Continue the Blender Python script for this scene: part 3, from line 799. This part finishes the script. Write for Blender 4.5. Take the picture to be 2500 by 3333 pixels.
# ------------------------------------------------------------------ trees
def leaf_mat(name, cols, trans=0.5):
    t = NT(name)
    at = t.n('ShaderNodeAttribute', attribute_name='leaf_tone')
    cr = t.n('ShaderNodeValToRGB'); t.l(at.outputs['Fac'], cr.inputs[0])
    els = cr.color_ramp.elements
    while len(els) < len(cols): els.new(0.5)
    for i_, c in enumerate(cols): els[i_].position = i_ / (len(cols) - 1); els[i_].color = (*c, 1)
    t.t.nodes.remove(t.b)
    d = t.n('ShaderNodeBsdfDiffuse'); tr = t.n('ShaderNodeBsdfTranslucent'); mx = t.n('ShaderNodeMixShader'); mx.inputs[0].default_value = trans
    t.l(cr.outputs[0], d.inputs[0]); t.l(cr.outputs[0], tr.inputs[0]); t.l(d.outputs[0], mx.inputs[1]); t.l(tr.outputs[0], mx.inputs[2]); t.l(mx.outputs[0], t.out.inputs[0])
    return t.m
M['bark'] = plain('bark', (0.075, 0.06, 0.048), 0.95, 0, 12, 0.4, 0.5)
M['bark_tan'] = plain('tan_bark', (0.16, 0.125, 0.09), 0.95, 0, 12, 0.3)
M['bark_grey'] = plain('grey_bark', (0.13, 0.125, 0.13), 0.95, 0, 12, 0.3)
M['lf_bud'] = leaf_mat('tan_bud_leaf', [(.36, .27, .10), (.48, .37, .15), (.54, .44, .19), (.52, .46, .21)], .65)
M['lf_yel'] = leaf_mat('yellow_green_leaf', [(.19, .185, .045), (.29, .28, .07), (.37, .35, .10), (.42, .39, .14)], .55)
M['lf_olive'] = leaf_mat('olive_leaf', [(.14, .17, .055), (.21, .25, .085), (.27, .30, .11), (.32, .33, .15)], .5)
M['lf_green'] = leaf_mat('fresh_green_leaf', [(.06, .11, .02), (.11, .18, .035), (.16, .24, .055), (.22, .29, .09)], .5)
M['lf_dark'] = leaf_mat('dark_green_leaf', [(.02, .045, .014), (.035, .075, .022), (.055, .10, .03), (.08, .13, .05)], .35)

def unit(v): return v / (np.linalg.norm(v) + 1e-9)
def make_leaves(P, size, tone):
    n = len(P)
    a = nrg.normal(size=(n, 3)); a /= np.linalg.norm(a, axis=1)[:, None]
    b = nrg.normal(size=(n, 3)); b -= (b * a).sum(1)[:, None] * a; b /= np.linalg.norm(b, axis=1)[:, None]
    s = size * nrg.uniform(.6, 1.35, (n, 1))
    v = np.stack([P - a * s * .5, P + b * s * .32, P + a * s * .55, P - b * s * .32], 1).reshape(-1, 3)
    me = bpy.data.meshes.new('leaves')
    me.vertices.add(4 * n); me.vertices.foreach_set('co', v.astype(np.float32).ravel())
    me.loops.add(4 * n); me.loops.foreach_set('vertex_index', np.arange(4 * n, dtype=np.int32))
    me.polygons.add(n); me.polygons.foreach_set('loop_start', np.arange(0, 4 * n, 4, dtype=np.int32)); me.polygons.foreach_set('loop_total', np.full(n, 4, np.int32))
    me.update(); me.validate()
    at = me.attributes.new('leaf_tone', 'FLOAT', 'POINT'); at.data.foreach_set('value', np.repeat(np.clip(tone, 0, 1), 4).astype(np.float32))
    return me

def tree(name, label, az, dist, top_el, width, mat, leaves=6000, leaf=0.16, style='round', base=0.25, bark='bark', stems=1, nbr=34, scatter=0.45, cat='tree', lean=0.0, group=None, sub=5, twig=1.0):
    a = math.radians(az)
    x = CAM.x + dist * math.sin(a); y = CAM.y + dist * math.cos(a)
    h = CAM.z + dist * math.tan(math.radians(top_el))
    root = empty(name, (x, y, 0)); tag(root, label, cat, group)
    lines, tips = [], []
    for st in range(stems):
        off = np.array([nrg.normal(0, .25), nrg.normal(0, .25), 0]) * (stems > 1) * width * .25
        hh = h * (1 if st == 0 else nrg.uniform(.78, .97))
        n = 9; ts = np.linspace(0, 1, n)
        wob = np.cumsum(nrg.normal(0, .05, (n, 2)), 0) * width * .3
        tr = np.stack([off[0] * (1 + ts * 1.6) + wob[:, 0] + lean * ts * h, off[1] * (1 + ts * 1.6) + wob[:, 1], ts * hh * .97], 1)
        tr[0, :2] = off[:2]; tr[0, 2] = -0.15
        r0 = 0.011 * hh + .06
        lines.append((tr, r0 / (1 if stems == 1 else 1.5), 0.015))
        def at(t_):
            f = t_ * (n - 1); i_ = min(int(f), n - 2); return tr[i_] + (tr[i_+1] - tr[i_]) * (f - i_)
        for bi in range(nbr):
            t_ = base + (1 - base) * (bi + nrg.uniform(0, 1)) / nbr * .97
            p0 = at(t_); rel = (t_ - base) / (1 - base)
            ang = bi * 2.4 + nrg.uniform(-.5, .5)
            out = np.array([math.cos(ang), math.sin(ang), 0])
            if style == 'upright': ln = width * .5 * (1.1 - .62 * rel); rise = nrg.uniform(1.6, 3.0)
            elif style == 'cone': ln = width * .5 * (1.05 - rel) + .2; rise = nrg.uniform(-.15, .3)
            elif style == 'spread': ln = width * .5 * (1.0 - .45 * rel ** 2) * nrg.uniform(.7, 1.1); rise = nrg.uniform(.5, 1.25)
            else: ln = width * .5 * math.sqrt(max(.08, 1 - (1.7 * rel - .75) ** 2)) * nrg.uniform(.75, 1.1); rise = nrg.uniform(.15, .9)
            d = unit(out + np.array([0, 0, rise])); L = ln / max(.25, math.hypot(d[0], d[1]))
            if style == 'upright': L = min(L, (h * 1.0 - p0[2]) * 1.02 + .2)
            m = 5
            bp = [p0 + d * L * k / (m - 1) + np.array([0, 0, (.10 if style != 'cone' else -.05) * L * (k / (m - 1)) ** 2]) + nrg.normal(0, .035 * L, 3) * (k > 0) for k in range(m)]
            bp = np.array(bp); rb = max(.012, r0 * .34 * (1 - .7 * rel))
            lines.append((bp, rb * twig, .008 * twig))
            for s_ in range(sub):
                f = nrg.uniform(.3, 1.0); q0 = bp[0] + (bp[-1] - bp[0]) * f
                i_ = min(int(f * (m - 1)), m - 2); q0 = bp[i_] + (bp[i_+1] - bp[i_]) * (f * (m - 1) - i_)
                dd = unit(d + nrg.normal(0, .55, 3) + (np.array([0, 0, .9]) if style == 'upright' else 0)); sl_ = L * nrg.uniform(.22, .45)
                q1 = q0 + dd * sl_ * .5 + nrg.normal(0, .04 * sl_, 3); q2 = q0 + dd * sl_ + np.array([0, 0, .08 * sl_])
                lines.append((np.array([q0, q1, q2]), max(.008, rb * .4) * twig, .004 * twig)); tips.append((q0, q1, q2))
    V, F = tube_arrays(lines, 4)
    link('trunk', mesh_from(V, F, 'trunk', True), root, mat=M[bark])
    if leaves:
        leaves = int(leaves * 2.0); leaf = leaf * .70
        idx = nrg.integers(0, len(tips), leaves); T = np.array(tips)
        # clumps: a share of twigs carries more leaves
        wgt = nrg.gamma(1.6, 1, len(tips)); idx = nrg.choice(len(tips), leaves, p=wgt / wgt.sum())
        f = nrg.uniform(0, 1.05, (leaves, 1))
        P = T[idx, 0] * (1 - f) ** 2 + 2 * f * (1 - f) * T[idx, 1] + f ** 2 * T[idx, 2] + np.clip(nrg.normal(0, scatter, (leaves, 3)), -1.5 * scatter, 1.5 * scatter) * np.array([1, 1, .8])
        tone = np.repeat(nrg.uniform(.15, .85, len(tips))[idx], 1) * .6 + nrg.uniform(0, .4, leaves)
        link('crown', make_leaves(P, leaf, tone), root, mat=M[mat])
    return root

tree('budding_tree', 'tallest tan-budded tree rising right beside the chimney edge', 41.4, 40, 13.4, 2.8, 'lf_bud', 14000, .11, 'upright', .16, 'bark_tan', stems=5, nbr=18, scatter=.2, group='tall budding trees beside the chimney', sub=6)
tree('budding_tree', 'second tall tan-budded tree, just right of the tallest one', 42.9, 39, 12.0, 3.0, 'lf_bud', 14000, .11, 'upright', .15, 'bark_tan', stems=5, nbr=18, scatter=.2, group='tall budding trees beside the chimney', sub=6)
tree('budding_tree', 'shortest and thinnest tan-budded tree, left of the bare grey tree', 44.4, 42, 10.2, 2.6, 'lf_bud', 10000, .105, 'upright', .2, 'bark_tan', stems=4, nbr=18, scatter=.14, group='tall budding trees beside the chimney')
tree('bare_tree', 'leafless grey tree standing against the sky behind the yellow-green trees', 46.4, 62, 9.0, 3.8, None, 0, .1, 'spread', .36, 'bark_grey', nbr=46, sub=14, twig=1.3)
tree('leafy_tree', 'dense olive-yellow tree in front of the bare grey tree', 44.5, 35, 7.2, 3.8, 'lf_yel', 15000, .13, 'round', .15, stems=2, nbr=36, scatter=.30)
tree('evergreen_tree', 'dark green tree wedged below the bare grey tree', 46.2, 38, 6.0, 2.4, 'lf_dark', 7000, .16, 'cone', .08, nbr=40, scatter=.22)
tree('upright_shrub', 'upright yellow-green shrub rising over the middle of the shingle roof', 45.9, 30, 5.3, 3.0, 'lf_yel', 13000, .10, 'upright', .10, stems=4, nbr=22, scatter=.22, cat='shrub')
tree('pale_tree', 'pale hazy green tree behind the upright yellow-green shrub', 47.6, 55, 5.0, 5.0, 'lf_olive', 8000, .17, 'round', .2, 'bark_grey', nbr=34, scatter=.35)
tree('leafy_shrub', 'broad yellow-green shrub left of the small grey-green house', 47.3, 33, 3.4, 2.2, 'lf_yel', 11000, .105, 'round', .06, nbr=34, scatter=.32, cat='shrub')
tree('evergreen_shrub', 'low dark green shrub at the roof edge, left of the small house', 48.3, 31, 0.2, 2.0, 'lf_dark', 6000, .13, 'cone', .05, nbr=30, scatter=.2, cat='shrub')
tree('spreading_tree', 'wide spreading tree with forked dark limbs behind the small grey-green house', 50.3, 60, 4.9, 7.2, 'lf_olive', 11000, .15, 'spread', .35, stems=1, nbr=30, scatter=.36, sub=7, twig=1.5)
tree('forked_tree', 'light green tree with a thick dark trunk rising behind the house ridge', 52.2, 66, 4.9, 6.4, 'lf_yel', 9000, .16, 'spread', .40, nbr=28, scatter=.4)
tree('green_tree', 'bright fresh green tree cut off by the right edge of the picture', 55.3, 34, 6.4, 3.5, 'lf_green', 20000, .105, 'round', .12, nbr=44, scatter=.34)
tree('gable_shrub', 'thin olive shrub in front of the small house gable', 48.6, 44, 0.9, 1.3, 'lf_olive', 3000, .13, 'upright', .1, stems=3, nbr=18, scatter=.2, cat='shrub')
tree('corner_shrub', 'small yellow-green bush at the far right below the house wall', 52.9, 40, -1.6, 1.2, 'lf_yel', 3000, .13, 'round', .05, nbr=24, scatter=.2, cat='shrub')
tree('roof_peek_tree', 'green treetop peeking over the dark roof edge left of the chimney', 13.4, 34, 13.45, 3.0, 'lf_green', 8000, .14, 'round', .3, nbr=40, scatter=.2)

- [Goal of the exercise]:
Only the lines from the start of the data to the line holding "(.08, .13, .05)], .35)" are wanted; return them exactly, both ends included.

- [Final answer]:
Continue the Blender Python script for this scene: part 3, from line 799. This part finishes the script. Write for Blender 4.5. Take the picture to be 2500 by 3333 pixels.
# ------------------------------------------------------------------ trees
def leaf_mat(name, cols, trans=0.5):
    t = NT(name)
    at = t.n('ShaderNodeAttribute', attribute_name='leaf_tone')
    cr = t.n('ShaderNodeValToRGB'); t.l(at.outputs['Fac'], cr.inputs[0])
    els = cr.color_ramp.elements
    while len(els) < len(cols): els.new(0.5)
    for i_, c in enumerate(cols): els[i_].position = i_ / (len(cols) - 1); els[i_].color = (*c, 1)
    t.t.nodes.remove(t.b)
    d = t.n('ShaderNodeBsdfDiffuse'); tr = t.n('ShaderNodeBsdfTranslucent'); mx = t.n('ShaderNodeMixShader'); mx.inputs[0].default_value = trans
    t.l(cr.outputs[0], d.inputs[0]); t.l(cr.outputs[0], tr.inputs[0]); t.l(d.outputs[0], mx.inputs[1]); t.l(tr.outputs[0], mx.inputs[2]); t.l(mx.outputs[0], t.out.inputs[0])
    return t.m
M['bark'] = plain('bark', (0.075, 0.06, 0.048), 0.95, 0, 12, 0.4, 0.5)
M['bark_tan'] = plain('tan_bark', (0.16, 0.125, 0.09), 0.95, 0, 12, 0.3)
M['bark_grey'] = plain('grey_bark', (0.13, 0.125, 0.13), 0.95, 0, 12, 0.3)
M['lf_bud'] = leaf_mat('tan_bud_leaf', [(.36, .27, .10), (.48, .37, .15), (.54, .44, .19), (.52, .46, .21)], .65)
M['lf_yel'] = leaf_mat('yellow_green_leaf', [(.19, .185, .045), (.29, .28, .07), (.37, .35, .10), (.42, .39, .14)], .55)
M['lf_olive'] = leaf_mat('olive_leaf', [(.14, .17, .055), (.21, .25, .085), (.27, .30, .11), (.32, .33, .15)], .5)
M['lf_green'] = leaf_mat('fresh_green_leaf', [(.06, .11, .02), (.11, .18, .035), (.16, .24, .055), (.22, .29, .09)], .5)
M['lf_dark'] = leaf_mat('dark_green_leaf', [(.02, .045, .014), (.035, .075, .022), (.055, .10, .03), (.08, .13, .05)], .35)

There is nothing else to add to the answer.